Ce duel idéologique met en lumière une tension entre morale individuelle et pragmatisme politique :

  • Faut-il respecter des principes immuables (ne pas tuer, respecter son serment) même si cela signifie laisser perdurer l’injustice ?
  • Ou faut-il transgresser ces principes pour un bien supposé supérieur (mettre fin à une dictature) ?

3. L’assassinat politique : un acte de résistance ou un crime ?

La pièce questionne le juste usage de la violence dans un régime totalitaire. Le médecin pose une question fondamentale :

  • Laisser mourir un tyran est-il un assassinat ou un acte de légitime défense au nom du peuple ?
  • Peut-on moralement justifier un meurtre si celui-ci sauve des vies ?

Cette interrogation s’inscrit dans une tradition théâtrale et philosophique sur la tyrannie et la légitimité du régicide :

  • On pense à Brutus et César, à Hamlet face à l’usurpation du trône, ou encore aux débats modernes sur le devoir d’ingérence et l’élimination des dictateurs.
  • À travers la référence au jeune Hitler sauvé d’une noyade, la pièce pousse la réflexion sur le déterminisme et la responsabilité individuelle dans le destin collectif.

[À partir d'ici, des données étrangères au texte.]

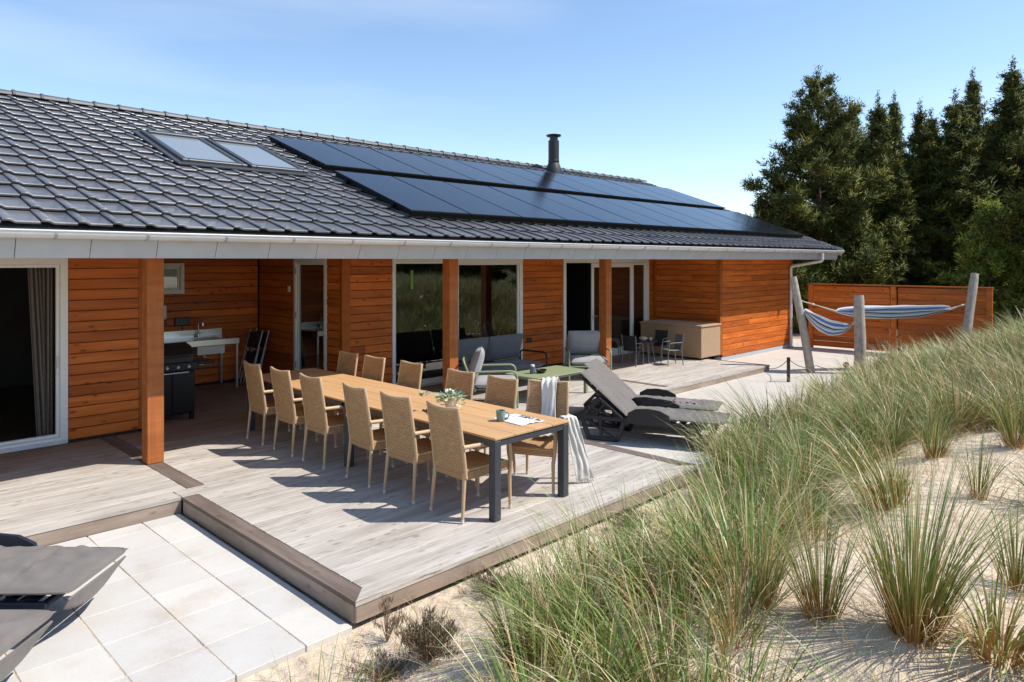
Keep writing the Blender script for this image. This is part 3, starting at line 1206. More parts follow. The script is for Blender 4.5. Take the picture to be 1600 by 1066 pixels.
# ------------------------------------------------------------------ roof
TH = math.atan(0.363)
EY, EZ = 7.45, 2.62
RM = Matrix.Translation((0, EY, EZ)) @ Matrix.Rotation(TH, 4, 'X')     # local x along eave, y up the slope, z normal
X_L, X_R = -3.4, 20.95
SL = (14.0 - EY) / math.cos(TH)
m2 = MB()
m2.box(X_L, X_R, 0.04, SL, -0.10, -0.045, RM)
MBk = Matrix.Translation((0, 28.0 - EY, EZ)) @ Matrix.Rotation(math.pi, 4, 'Z') @ Matrix.Rotation(TH, 4, 'X')
m2.box(-X_R, -X_L, 0.04, SL, -0.10, -0.01, MBk)
roof = obj('roof', m2, 'roof_tile', house)
TW = 0.292
NC = 16
TL = SL / NC
nx_t = int((X_R - X_L) / TW)


def tile_mesh():
    m2 = MB()
    prof = [(0.0, 0.016), (0.003, 0.024), (0.010, 0.027), (0.052, 0.026), (0.062, 0.023), (0.098, 0.006), (0.108, 0.004), (0.287, 0.003)]
    n = len(prof)
    L = TL + 0.06
    vs = []
    for y, lift, dz in ((0.006, 0.024, -0.026), (0.0, 0.024, -0.009), (0.007, 0.0245, -0.001), (L, -0.020, 0.0)):
        for x, z in prof:
            vs.append((x, y, z + lift + dz))
    fs = []
    for r in range(3):
        for i in range(n - 1):
            a = r * n + i
            fs.append((a, a + 1, a + n + 1, a + n))
    # left cheek
    a0 = len(vs)
    vs += [(0.0, 0, -0.004), (0.0, L, -0.035)]
    fs.append((0 + n, a0, a0 + 1, 3 * n))
    m2.add(vs, fs)
    return m2


tm = tile_mesh()
t_me = tm.mesh('roof_tile', 'roof_tile', smooth=50)
cand = []
for c in range(NC):
    for i in range(nx_t):
        x, y = X_L + i * TW, c * TL
        ctr = RM @ Vector((x + TW / 2, y + TL / 2, 0))
        t = FX * ctr.x + FY * ctr.y
        l = RX * ctr.x + RY * ctr.y
        u = 800 + 1110 * l / t if t > 0 else -1e9
        v_ = 407 + (CAM_Z - ctr.z) * 1110 / t if t > 0 else -1e9
        vis = t > 0 and -20 < u < 1620 and -20 < v_ < 1086
        under = (6.2 < x < 19.9) and (0.9 < y + TL / 2 < 2.9 or 3.5 < y + TL / 2 < 5.5)
        sky_l = (3.8 < x + TW / 2 < 5.78) and (3.05 < y + TL / 2 < 4.75)
        if sky_l:
            continue
        cand.append((t if (vis and not under) else 1e6 + t, x, y))
cand.sort()
for t, x, y in cand[:298]:
    o = link('roof_tile', t_me, roof)
    o.matrix_basis = RM @ Matrix.Translation((x + rnd.uniform(-.002, .002), y + rnd.uniform(-.004, .004), 0)) @ Matrix.Rotation(rnd.uniform(-.004, .004), 4, 'Z')
rest = MB()
for t, x, y in cand[298:]:
    rest.add(tm.v, tm.f, RM @ Matrix.Translation((x + rnd.uniform(-.002, .002), y + rnd.uniform(-.004, .004), rnd.uniform(-.001, .001))))
o = obj('roof_tile_field', rest, 'roof_tile', roof, smooth=50)
o['kind'] = 'stuff'
# ridge
rm = MB()
n = 9
vs, fs = [], []
for x, r in ((0, 0.125), (0.035, 0.128), (0.04, 0.112), (0.44, 0.100)):
    for k in range(n):
        a = math.pi * k / (n - 1)
        vs.append((x, math.cos(a) * r, math.sin(a) * r * 0.8))
for q in range(3):
    for k in range(n - 1):
        fs.append((q * n + k, q * n + k + 1, (q + 1) * n + k + 1, (q + 1) * n + k))
fs.append(tuple(range(n)))
rm.add(vs, fs)
r_me = rm.mesh('ridge_tile', 'ridge_tile', smooth=40)
RZ = EZ + 0.363 * (14 - EY)
x = X_L
while x < X_R - 0.3:
    link('ridge_tile', r_me, roof, loc=(x, 14.0, RZ + 0.0 + rnd.uniform(-.004, .004)))
    x += 0.395
# verge board right
m2 = MB()
m2.box(X_R - 0.02, X_R + 0.01, 0.0, SL, -0.20, -0.01, RM)
obj('verge_board', m2, 'fascia_grey', roof)

# eave: fascia panels and gutter
x = X_L
while x < X_R - 0.1:
    L = min(0.60, X_R - x)
    m2 = MB()
    M = Matrix.Translation((x, 7.60, 2.47)) @ Matrix.Rotation(rad(22), 4, 'X')
    m2.box(0.003, L - 0.003, -0.006, 0.012, -0.158, 0.06, M)
    obj('fascia_panel', m2, 'fascia_grey', house)
    x += 0.60
m2 = MB()
m2.box(X_L, X_R, 7.66, 7.72, 2.34, 2.52)
obj('fascia_back', m2, 'backing_dark', house)
GYC, GZC, GR = 7.505, 2.565, 0.068
m2 = MB()
vs, fs = [], []
n = 12
for x in (X_L, X_R + 0.02):
    for rr in (GR, GR - 0.004):
        for k in range(n + 1):
            a = math.pi + math.pi * k / n
            vs.append((x, GYC + math.cos(a) * rr, GZC + math.sin(a) * rr))
N1 = n + 1
for k in range(n):
    fs.append((k, 2 * N1 + k, 2 * N1 + k + 1, k + 1))
    fs.append((N1 + k, N1 + k + 1, 3 * N1 + k + 1, 3 * N1 + k))
fs.append((0, N1, 3 * N1, 2 * N1))
fs.append((n, 2 * N1 + n, 3 * N1 + n, N1 + n))
fs.append(tuple(range(2 * N1, 3 * N1)))
fs.append(tuple(range(0, N1))[::-1])
m2.add(vs, fs)
m2.tube([(X_L, GYC - GR, GZC + 0.003), (X_R + 0.02, GYC - GR, GZC + 0.003)], 0.009, 8)
gut = obj('gutter', m2, 'gutter_white', house, smooth=40)
x = -3.0
bme = None
while x < X_R:
    if bme is None:
        b2 = MB()
        pts = [(0, GYC + math.cos(math.pi + math.pi * k / 10) * (GR + 0.004), GZC + math.sin(math.pi + math.pi * k / 10) * (GR + 0.004)) for k in range(11)]
        vs, fs = [], []
        for dx in (-0.012, 0.012):
            for rr in (0.002, 0.007):
                for k in range(11):
                    a = math.pi + math.pi * k / 10
                    vs.append((dx, GYC + math.cos(a) * (GR + rr), GZC + math.sin(a) * (GR + rr)))
        for k in range(10):
            fs.append((11 + k, 33 + k, 34 + k, 12 + k))
            fs.append((k, 11 + k, 12 + k, k + 1))
            fs.append((22 + k, 23 + k, 34 + k, 33 + k))
        b2.add(vs, fs)
        bme = b2.mesh('gutter_bracket', 'grey_frame', smooth=40)
    link('gutter_bracket', bme, gut, loc=(x, 0, 0))
    x += 0.78
m2 = MB()
m2.tube(fillet([(19.55, GYC, 2.50), (19.55, GYC, 2.28), (19.50, 8.345, 2.13), (19.50, 8.345, -0.12)], 0.06, 5), 0.038, 12)
dp = obj('downpipe', m2, 'gutter_white', house, smooth=40)
m2 = MB()
for zz in (0.4, 1.7):
    m2.tube([(19.50, 8.345, zz), (19.50, 8.345, zz + 0.04)], 0.043, 12)
    m2.box(19.49, 19.51, 8.38, 8.40, zz, zz + 0.04)
obj('pipe_clip', m2, 'grey_frame', dp)
m2 = MB()
m2.tube([(19.50, 8.345, -0.13), (19.50, 8.345, -0.08)], 0.065, 12)
obj('drain', m2, 'grey_frame', dp)

# skylights
for x0 in (3.83, 4.83):
    W_, y0, y1 = 0.94, 2.99, 4.84
    m2 = MB()
    z0, z1 = 0.0, 0.085
    m2.box(x0, x0 + 0.085, y0, y1, z0, z1, RM, c=0.008)
    m2.box(x0 + W_ - 0.085, x0 + W_, y0, y1, z0, z1, RM, c=0.008)
    m2.box(x0 + 0.085, x0 + W_ - 0.085, y0, y0 + 0.11, z0, z1, RM, c=0.008)
    m2.box(x0 + 0.085, x0 + W_ - 0.085, y1 - 0.14, y1, z0, z1 + 0.02, RM, c=0.008)
    s_o = obj('skylight', m2, 'dark_grey_metal', roof)
    m2 = MB()
    m2.box(x0 + 0.088, x0 + W_ - 0.088, y0 + 0.113, y1 - 0.143, 0.055, 0.066, RM)
    obj('pane', m2, 'skylight_glass', s_o)
m2 = MB()
m2.box(3.74, 5.86, 2.85, 2.985, 0.028, 0.045, RM)
m2.box(3.74, 3.825, 2.99, 4.95, 0.02, 0.045, RM)
m2.box(5.775, 5.86, 2.99, 4.95, 0.02, 0.045, RM)
m2.box(3.83, 5.77, 4.85, 4.95, 0.02, 0.05, RM)
obj('flashing', m2, 'dark_grey_metal', roof)

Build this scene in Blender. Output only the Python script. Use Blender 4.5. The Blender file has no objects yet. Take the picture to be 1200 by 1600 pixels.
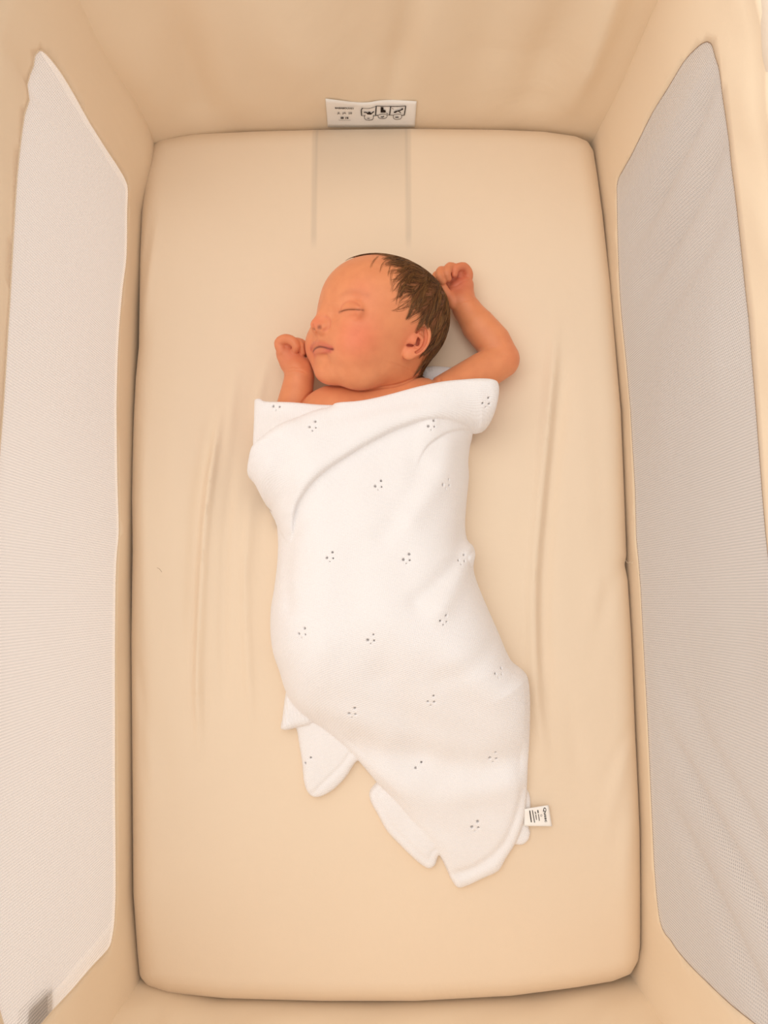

Le spectateur est directement interpellé, à travers des adresses au public, brisant le quatrième mur pour poser la question : auriez-vous tendu une corde à Hitler pour le sauver ? Cette mise en abyme engage activement le spectateur dans le dilemme moral, transformant le théâtre en espace de réflexion politique.

4. La politique comme impasse morale

La fin de la pièce souligne l’impuissance de la morale face à la complexité du pouvoir :

  • Le médecin cède à la tentation d’un crime passif, mais sans satisfaction ni certitude sur les conséquences de son acte.
  • Le prêtre ne le dénonce pas, acceptant malgré lui que l’ordre du monde puisse être changé par une transgression.
  • Le régime s’effondre, mais la révolution ne garantit pas un avenir meilleur : une nouvelle violence est possible.

Jean-Pierre Martinez met ainsi en garde contre les cycles de pouvoir, où la chute d’un tyran ne signifie pas nécessairement la fin du despotisme. Il pointe également le fait que les résistants eux-mêmes, en utilisant les méthodes des oppresseurs, risquent de devenir les prochains dictateurs.

5. Une pièce engagée, mais sans réponse définitive

Contrairement à un théâtre militant qui proposerait une issue claire, La Corde plonge son public dans l’ambiguïté morale :

  • Elle ne tranche pas entre action et passivité, entre la révolte et l’acceptation.
  • Elle refuse la vision manichéenne du bien et du mal absolus.
  • Elle pose des questions universelles sur la justice, la responsabilité et le pouvoir, en refusant les réponses simplistes.

Le spectateur est donc invité à prendre position, à réfléchir sur ce que signifie être un citoyen dans une société oppressive et sur les limites du pacifisme face à la barbarie.

Conclusion

La Corde est une tragédie politique moderne, où le théâtre devient un espace de questionnement sur la morale et le pouvoir. À travers un dialogue intense et une adresse directe au public, Jean-Pierre Martinez explore la responsabilité individuelle face à un régime autoritaire, l’éthique du pouvoir et les dangers de la compromission.
En refusant d’offrir une solution, la pièce confronte le spectateur à ses propres dilemmes moraux, rendant le théâtre un lieu d’engagement et de réflexion sur la complexité du monde politique.